Rosemary is our ingredient of the season (season of the season?). This is our second rosemary drink. We’ve already discussed infusing vodka with the herb, and today we’re using it to infuse simple syrup for a gin-based drink.


You may recognize the photo above from Alex’s striped birthday recap. As I mentioned before, we were catering to the adults this year. Being the proud Pennsylvanians that we are, family gatherings always involve a case of Yuengling, but we often like to include a fun* alternative or two. With the little guy underfoot, I’m trying to be more smart in my planning. An alternate drink is awesome, but one that doesn’t have to be made glass-by-glass is even better. So, when I saw this recipe on A Cup of Jo, I couldn’t wait to try my first group-sized cocktail!

The original recipe called for gin, but I used my favorite substitute ~ Art in the Age’s Sage, which they describe as being a “garden gin” made from plants collected, grown, and chronicled from the Lewis and Clark expedition.

Ingredients & Such

  • 1 cup sugar
  • 1 cup water
  • fresh rosemary
  • 1/4 cup fresh lemon juice & lemon slices
  • 1 cup Art in the Age Sage
  • 1 bottle of Prosecco
  • Make the simple syrup. Mix together the sugar, water, and a few sprigs of rosemary. Bring to a boil until the sugar dissolves, then remove from the heat and let cool.
  • Mix the cool simple syrup together with the remaining ingredients.
  • Serve with a garnish of rosemary and/or lemon slices!

I loved this drink! It was delicious, and the combination of lemon and rosemary gave it a fresh and somewhat light flavor that I think would make this perfect for any sort of spring or summer event, particularly one outside on the green, green grass.  That said, I loved it so much that I’ll probably find an excuse to make it year round. Come back in December and I’ll be telling you that with its rosemary garnish, it’s the perfect drink for your Christmas party (especially if you add some frozen cranberries to the punch bowl!). 

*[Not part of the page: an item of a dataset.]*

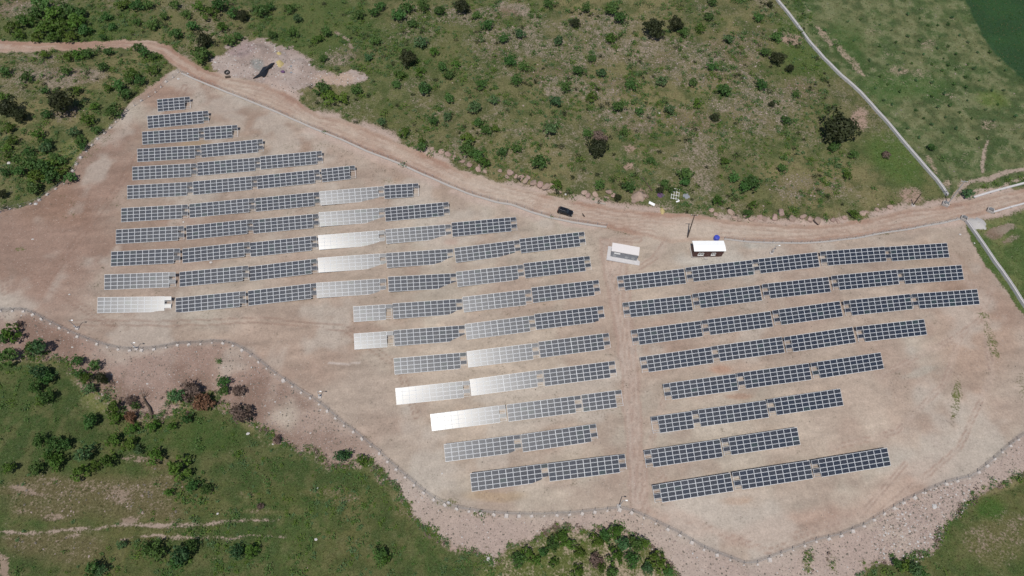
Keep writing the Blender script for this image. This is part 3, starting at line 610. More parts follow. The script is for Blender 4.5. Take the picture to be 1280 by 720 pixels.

The drink was strong, but as Joanna recommends, you can add a second bottle of Prosecco to lighten it a touch.  I kept it to one bottle, because our gathering was small, and as it was we still had some left over, and I would say that that is the only downside of the big-batch cocktail. On the other hand, I put the extra in the fridge, and happily sipped on it for the rest of the week. The Prosecco’s bubbles faded, but it still tasted delicious. 

*While the party was in full swing, I referred to this drink as being fun. Our sister, Kristin, then told me that she’s noticed (and it drives her crazy), that as women age they start to use fun as an adjective more often than they should (Isn’t that shirt fun? Look at this fun rabbit hole we’re going down. Should I go on?). Does this drive you crazy too? Or did you see this post and think, “my word, what a fun drink!”? Apparently we aren’t the only ones caught up in this debatable use of the word!